Yeah, it would be a damned stupid waste of time, money and equipment to perform such an experiment just to make me happy. So, consider it a thought experiment, and since sillyass thoughts can get us in trouble, I won’t go any further with that.
Instead I’ll pick out some other points I may or may not have touched on previously.
How can artificial intelligence be any worse than the human variety? Is there anything, anywhere that we exalted beings, in our chest-beating pride, haven’t managed to fuck up?
With every major technological advance, we alternate between pseudo-religious adulation and atavistic horror, with little attempt at rational examination. So far, AI has gone from “cool-ass whoopee” to “them machine muthafuckas gone kill us,” creating a scrum of conflicting comments that run around our feet like the rats in Werner Herzog’s Nosferatu.

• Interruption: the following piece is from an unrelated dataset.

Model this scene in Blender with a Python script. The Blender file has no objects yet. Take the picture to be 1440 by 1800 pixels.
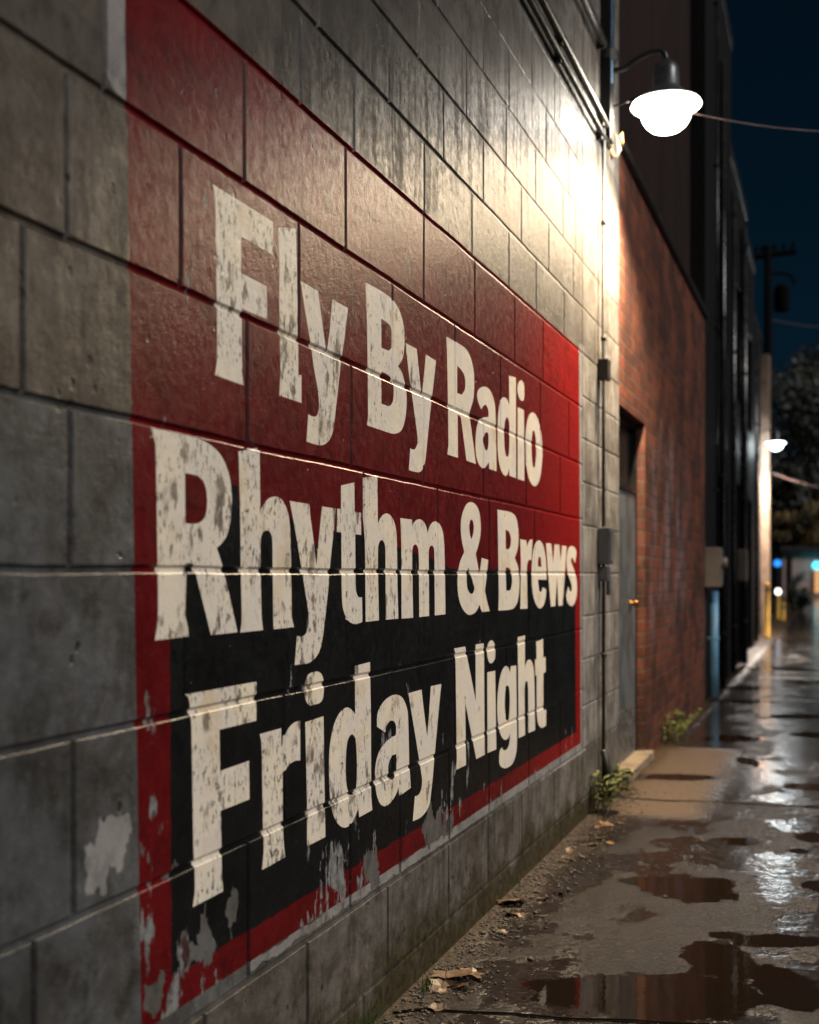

Much of the negative fixation on AI comes out of our evolutionary dislike of the “other,” whether that other be animal, vegetable or machine.
“Intelligent” machines were initially seen as potential aids to improving life and removing drudgery; now they’re being seen as evil inventions that can eliminate jobs and become our masters.
Similarly, UFOs were thought to be overseen by gentle extraterrestrial saviors in the 1950s; by the ‘70s their major activity was confined to ramming probes up our orifices.
Here’s a more serious area for investigation: Are there only levels of intelligence, or could there be fundamentally different kinds of intelligence?
I’d expect that a higher intelligence would look at the whole picture, shorn of our evolutionary basis, and this could lead to “good” outcomes – such as improved life and less drudgery.
Should the most intelligent life-form be the one in charge? If so, maybe humans are just another waystation.
Anyway, is humanity worth saving if we’re determined to be destructive?
Another funny thing that came up while pondering all this was a simple reversal that wholly changes outlook.
Consider the two words “nuclear” and “unclear.” The reversal of two letters flips their meaning on its head.
“Nuclear” sums up not only atomic annihilation, but a singular, central approach to problem-solving.
“Unclear” suggests that a problem involves a hidden multitude of ramifications to be determined through questioning and experiment.
* * *
Sign off: Got to admit, President Thump’s come up with the cleverest idea yet on how to deal with immigrants: turn the US into a country no one in their right mind would want to enter or live in.